A Passport to Safety

russia

By Anna Baron

This past June in New York, I was asked on an application form if I would relinquish my Russian passport for a U.S. federal internship. Until this point, I had never really considered what the passport did for me. A quick Google search explains that a passport states a person’s identity, declares them a citizen, and allows them to travel under its protection. Synonyms: path, way, route.

I conjecture what the Russian definition for “passport” could be: a demand for a specific identity for its holder, a document certifying a citizen as one whose rights could be ignored, a restriction on the right to travel. Synonyms: borders, boundaries, detours. The Russian route is that of a land grab and a war started against a neighbor who used to be a cousin, but is now deemed a troublesome burden. I think of my cousins, who moved from Russia to Ukraine after my great aunt Lyooda married a Ukrainian. Lyooda raised her children according to the Russian cultural traditions, singing them Russian songs, cooking them Russian food, and telling them Russian tales. There was never a conflict between their Russian cultural heritage and their Ukrainian geographical home. “That is, until Putin decided to start this war,” my cousin Alosha remarks. “He created tensions where there were none, dividing the people and inciting violence.”

Now, Alosha lives day-to-day in fear of the military draft, terrified of fighting a war he never wanted. “I just want to be there to raise my seven-year-old daughter in peace. I’ve never held a gun. What if I go there and die? What will it all be for?” Despite his terror of the draft, and despite his Russian cultural heritage, he vocalizes a firm defense of Ukraine’s right to exist. He does not feel that the violence Russia is inflicting can ever be justified, and would fight on the side of Ukraine if forced to do so. But mostly, he wants to go to work, pick his daughter up from school, take her on vacation to Crimea like he used to, and know that those things won’t be stolen from him at any given moment. He has never held a Russian passport, and certainly doesn’t wish to do so now. He doesn’t agree with the borders, the boundaries, and the detours such a passport implies. These days, he holds his Ukrainian passport a little tighter.

Alosha knows that a Russian passport compels its holders to sit safely behind tanks aimed at the rebels, and speak safely with all the self-assured certainty that the media’s regurgitated words provide. My parents’ old childhood friends sit at their computers in Russia and continuously re-post statuses proclaiming that the United States took the Malaysian plane that had allegedly disappeared in March, stuffing it with old corpses, all to embarrass Russia. And despite all the Russian passport-holders who mechanically copy and paste such fictions, the government pays bloggers to comment and post such disinformation— just to be safe.

Today, I could be safely sitting in a kitchen in Moscow, and diligently, faithfully praising Putin with the variety of laudatory phrases taught to me in my textbooks, classrooms, and newspapers. I could be providing proof that America shot down MH17 back in July just to put blame on my beloved country.
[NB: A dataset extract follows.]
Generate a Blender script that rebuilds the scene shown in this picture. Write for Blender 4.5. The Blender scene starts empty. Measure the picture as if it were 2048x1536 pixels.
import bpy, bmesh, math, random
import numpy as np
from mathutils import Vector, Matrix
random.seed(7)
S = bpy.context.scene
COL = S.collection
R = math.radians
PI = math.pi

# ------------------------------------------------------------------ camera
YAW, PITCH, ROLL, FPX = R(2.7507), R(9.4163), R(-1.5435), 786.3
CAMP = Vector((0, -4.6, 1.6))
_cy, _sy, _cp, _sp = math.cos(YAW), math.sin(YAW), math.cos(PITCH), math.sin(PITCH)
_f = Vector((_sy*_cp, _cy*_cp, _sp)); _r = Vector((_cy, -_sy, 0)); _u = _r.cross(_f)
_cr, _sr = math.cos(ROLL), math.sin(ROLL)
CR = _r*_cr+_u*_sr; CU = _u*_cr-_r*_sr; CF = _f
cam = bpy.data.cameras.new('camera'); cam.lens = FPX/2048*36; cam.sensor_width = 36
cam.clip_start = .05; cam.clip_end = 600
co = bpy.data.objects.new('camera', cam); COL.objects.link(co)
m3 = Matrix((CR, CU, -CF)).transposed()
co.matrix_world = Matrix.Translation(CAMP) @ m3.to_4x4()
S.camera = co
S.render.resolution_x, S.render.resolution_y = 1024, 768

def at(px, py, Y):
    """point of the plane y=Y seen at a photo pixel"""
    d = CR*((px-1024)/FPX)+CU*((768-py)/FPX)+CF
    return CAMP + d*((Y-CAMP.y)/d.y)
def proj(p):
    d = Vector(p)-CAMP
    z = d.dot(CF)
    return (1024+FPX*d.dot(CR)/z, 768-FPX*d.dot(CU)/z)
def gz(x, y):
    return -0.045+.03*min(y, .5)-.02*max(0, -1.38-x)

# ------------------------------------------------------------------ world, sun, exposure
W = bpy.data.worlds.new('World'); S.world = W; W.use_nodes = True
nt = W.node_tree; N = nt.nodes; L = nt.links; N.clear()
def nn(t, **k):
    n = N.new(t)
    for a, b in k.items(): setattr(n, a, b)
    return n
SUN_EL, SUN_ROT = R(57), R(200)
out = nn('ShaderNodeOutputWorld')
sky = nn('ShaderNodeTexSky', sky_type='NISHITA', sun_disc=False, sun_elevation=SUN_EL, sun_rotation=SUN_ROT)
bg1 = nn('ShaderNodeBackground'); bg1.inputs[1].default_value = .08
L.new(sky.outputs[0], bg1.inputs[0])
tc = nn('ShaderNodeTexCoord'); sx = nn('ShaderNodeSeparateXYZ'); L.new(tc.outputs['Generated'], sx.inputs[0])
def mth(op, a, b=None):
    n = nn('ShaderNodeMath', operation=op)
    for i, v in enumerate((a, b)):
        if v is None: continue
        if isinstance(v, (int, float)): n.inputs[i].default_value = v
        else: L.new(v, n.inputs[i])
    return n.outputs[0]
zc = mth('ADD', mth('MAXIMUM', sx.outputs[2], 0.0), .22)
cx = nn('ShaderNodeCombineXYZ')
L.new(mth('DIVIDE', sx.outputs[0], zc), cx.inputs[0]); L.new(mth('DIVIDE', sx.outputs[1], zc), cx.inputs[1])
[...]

Instead, I sit safely in my kitchen in New York. I don’t worry about military drafts or Russian troops showing up at my doorstep. I don’t worry that at any moment I could be asked to fight for a war I never wanted, or forced to give up a passport in exchange for one I don’t believe in. My eye falls on the bald eagle adorning the navy-colored booklet next to me, illuminating the words “United States of America.” It whispers of rights that it seeks to protect. In return for these rights, it asks me to hold up the added weight of its pages and the associated values inscribed within its sheets. The application form before me inquires: will I give up my physical tie to Russia? I look down at the Soviet red booklet emblazoned with the two-headed eagle. Before this passport can whisper anything to me, I put it aside and feel it begin to release its hold.

I pick up a pen and sign on the line.